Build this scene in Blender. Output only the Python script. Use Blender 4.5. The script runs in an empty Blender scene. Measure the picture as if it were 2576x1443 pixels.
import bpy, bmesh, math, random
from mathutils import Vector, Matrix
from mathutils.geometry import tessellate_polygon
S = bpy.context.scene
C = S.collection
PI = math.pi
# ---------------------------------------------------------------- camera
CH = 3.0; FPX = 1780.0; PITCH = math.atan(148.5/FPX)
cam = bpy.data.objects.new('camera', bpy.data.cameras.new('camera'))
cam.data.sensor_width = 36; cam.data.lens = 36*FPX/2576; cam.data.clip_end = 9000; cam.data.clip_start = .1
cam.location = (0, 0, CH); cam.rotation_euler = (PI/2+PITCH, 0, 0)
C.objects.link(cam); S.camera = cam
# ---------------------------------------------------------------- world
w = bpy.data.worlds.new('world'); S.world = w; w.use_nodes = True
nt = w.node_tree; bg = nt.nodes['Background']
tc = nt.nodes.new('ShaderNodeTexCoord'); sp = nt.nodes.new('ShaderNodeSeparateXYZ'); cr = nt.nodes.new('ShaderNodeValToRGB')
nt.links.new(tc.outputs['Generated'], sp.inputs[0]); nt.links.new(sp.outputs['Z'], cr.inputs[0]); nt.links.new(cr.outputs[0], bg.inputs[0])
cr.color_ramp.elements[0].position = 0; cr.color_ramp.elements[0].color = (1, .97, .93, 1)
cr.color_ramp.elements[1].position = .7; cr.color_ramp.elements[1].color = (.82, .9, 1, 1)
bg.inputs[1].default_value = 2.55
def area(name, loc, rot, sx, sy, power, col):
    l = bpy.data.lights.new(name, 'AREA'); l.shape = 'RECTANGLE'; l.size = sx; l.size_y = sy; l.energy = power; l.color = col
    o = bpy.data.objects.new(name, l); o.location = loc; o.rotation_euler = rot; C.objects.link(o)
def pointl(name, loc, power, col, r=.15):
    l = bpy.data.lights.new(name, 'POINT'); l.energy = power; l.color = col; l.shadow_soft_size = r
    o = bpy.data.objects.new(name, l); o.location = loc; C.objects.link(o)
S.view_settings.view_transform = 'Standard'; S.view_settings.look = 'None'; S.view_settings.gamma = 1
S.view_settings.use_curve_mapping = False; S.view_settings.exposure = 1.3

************

### AIM OF THE EXERCISE
Print again each line of the listing above, exactly as it appears.

### SOLUTION TO THIS TASK
Build this scene in Blender. Output only the Python script. Use Blender 4.5. The script runs in an empty Blender scene. Measure the picture as if it were 2576x1443 pixels.
import bpy, bmesh, math, random
from mathutils import Vector, Matrix
from mathutils.geometry import tessellate_polygon
S = bpy.context.scene
C = S.collection
PI = math.pi
# ---------------------------------------------------------------- camera
CH = 3.0; FPX = 1780.0; PITCH = math.atan(148.5/FPX)
cam = bpy.data.objects.new('camera', bpy.data.cameras.new('camera'))
cam.data.sensor_width = 36; cam.data.lens = 36*FPX/2576; cam.data.clip_end = 9000; cam.data.clip_start = .1
cam.location = (0, 0, CH); cam.rotation_euler = (PI/2+PITCH, 0, 0)
C.objects.link(cam); S.camera = cam
# ---------------------------------------------------------------- world
w = bpy.data.worlds.new('world'); S.world = w; w.use_nodes = True
nt = w.node_tree; bg = nt.nodes['Background']
tc = nt.nodes.new('ShaderNodeTexCoord'); sp = nt.nodes.new('ShaderNodeSeparateXYZ'); cr = nt.nodes.new('ShaderNodeValToRGB')
nt.links.new(tc.outputs['Generated'], sp.inputs[0]); nt.links.new(sp.outputs['Z'], cr.inputs[0]); nt.links.new(cr.outputs[0], bg.inputs[0])
cr.color_ramp.elements[0].position = 0; cr.color_ramp.elements[0].color = (1, .97, .93, 1)
cr.color_ramp.elements[1].position = .7; cr.color_ramp.elements[1].color = (.82, .9, 1, 1)
bg.inputs[1].default_value = 2.55
def area(name, loc, rot, sx, sy, power, col):
    l = bpy.data.lights.new(name, 'AREA'); l.shape = 'RECTANGLE'; l.size = sx; l.size_y = sy; l.energy = power; l.color = col
    o = bpy.data.objects.new(name, l); o.location = loc; o.rotation_euler = rot; C.objects.link(o)
def pointl(name, loc, power, col, r=.15):
    l = bpy.data.lights.new(name, 'POINT'); l.energy = power; l.color = col; l.shadow_soft_size = r
    o = bpy.data.objects.new(name, l); o.location = loc; C.objects.link(o)
S.view_settings.view_transform = 'Standard'; S.view_settings.look = 'None'; S.view_settings.gamma = 1
S.view_settings.use_curve_mapping = False; S.view_settings.exposure = 1.3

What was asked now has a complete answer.